TASK INSTRUCTIONS: In the material below, identify each line bearing the word "part". Reproduce those lines.

— BEGIN —

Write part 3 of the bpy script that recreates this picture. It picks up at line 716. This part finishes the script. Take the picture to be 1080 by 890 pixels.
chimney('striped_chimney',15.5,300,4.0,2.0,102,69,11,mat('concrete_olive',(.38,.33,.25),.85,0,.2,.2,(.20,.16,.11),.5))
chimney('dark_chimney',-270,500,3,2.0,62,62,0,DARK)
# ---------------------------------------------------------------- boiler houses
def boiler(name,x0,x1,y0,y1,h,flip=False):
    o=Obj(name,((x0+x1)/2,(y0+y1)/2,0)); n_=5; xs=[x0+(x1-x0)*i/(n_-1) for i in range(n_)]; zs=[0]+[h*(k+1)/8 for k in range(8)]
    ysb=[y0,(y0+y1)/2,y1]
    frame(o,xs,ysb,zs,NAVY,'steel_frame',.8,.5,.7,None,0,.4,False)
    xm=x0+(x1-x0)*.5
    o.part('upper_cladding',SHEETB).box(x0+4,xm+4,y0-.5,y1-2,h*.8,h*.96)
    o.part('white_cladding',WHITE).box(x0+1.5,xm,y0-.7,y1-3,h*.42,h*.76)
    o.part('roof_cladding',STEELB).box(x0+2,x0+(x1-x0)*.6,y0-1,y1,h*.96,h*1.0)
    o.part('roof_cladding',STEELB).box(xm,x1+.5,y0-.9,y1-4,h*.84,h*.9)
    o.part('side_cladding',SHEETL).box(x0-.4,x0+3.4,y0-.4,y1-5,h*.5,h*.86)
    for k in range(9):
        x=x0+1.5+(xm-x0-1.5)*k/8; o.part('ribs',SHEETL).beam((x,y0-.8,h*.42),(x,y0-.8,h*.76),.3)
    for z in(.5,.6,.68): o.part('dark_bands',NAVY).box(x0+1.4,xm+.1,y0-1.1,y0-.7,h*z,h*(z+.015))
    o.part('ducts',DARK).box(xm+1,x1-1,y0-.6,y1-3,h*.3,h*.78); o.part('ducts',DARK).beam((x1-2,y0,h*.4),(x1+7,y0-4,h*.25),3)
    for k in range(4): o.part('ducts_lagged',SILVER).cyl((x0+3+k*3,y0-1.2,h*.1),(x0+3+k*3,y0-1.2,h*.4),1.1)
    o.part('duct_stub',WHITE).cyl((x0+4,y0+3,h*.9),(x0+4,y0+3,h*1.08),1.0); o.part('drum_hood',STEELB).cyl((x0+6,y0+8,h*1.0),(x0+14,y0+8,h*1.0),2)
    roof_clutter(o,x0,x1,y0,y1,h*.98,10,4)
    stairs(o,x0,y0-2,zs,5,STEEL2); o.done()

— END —
— BEGIN —

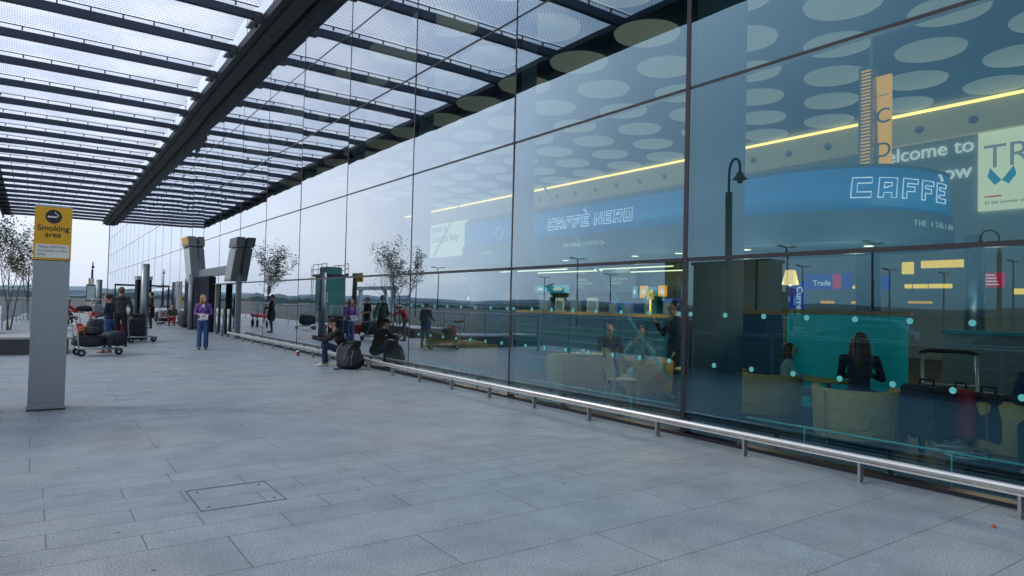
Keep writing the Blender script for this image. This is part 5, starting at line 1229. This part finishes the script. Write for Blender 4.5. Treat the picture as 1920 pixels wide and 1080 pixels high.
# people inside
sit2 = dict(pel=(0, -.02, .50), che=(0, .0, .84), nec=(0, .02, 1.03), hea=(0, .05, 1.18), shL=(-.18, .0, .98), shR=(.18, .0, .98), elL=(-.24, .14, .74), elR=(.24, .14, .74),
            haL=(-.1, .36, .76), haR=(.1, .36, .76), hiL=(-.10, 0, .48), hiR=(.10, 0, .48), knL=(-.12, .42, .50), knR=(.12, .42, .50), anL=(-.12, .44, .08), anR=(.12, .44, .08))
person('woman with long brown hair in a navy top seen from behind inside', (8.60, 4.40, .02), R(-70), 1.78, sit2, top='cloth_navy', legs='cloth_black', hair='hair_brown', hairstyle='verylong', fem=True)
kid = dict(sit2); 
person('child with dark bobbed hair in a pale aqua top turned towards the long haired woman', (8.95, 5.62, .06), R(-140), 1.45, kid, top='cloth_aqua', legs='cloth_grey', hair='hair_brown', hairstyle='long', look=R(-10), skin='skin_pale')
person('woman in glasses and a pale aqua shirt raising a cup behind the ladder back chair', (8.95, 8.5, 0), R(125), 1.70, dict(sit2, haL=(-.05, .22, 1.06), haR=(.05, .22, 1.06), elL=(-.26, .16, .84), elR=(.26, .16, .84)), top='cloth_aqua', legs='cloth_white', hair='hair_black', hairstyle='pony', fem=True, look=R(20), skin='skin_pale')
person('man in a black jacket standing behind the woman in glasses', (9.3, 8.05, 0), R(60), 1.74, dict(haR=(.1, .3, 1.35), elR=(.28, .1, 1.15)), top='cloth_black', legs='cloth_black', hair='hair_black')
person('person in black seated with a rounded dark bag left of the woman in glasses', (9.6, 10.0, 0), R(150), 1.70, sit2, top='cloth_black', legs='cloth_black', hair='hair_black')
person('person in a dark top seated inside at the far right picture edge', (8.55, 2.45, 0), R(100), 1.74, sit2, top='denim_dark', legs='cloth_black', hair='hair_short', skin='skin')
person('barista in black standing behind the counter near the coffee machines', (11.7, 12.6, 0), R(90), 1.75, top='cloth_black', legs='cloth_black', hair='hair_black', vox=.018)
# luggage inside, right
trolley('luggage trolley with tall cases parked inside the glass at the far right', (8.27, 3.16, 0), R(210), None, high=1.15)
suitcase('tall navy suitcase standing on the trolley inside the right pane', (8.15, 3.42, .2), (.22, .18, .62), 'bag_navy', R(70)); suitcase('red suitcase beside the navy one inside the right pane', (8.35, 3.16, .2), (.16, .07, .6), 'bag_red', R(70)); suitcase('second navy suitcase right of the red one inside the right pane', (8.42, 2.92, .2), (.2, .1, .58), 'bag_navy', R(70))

— END —

OUTPUT OF THE TASK:
Write part 3 of the bpy script that recreates this picture. It picks up at line 716. This part finishes the script. Take the picture to be 1080 by 890 pixels.
    o.part('upper_cladding',SHEETB).box(x0+4,xm+4,y0-.5,y1-2,h*.8,h*.96)
    o.part('white_cladding',WHITE).box(x0+1.5,xm,y0-.7,y1-3,h*.42,h*.76)
    o.part('roof_cladding',STEELB).box(x0+2,x0+(x1-x0)*.6,y0-1,y1,h*.96,h*1.0)
    o.part('roof_cladding',STEELB).box(xm,x1+.5,y0-.9,y1-4,h*.84,h*.9)
    o.part('side_cladding',SHEETL).box(x0-.4,x0+3.4,y0-.4,y1-5,h*.5,h*.86)
        x=x0+1.5+(xm-x0-1.5)*k/8; o.part('ribs',SHEETL).beam((x,y0-.8,h*.42),(x,y0-.8,h*.76),.3)
    for z in(.5,.6,.68): o.part('dark_bands',NAVY).box(x0+1.4,xm+.1,y0-1.1,y0-.7,h*z,h*(z+.015))
    o.part('ducts',DARK).box(xm+1,x1-1,y0-.6,y1-3,h*.3,h*.78); o.part('ducts',DARK).beam((x1-2,y0,h*.4),(x1+7,y0-4,h*.25),3)
    for k in range(4): o.part('ducts_lagged',SILVER).cyl((x0+3+k*3,y0-1.2,h*.1),(x0+3+k*3,y0-1.2,h*.4),1.1)
    o.part('duct_stub',WHITE).cyl((x0+4,y0+3,h*.9),(x0+4,y0+3,h*1.08),1.0); o.part('drum_hood',STEELB).cyl((x0+6,y0+8,h*1.0),(x0+14,y0+8,h*1.0),2)
Keep writing the Blender script for this image. This is part 5, starting at line 1229. This part finishes the script. Write for Blender 4.5. Treat the picture as 1920 pixels wide and 1080 pixels high.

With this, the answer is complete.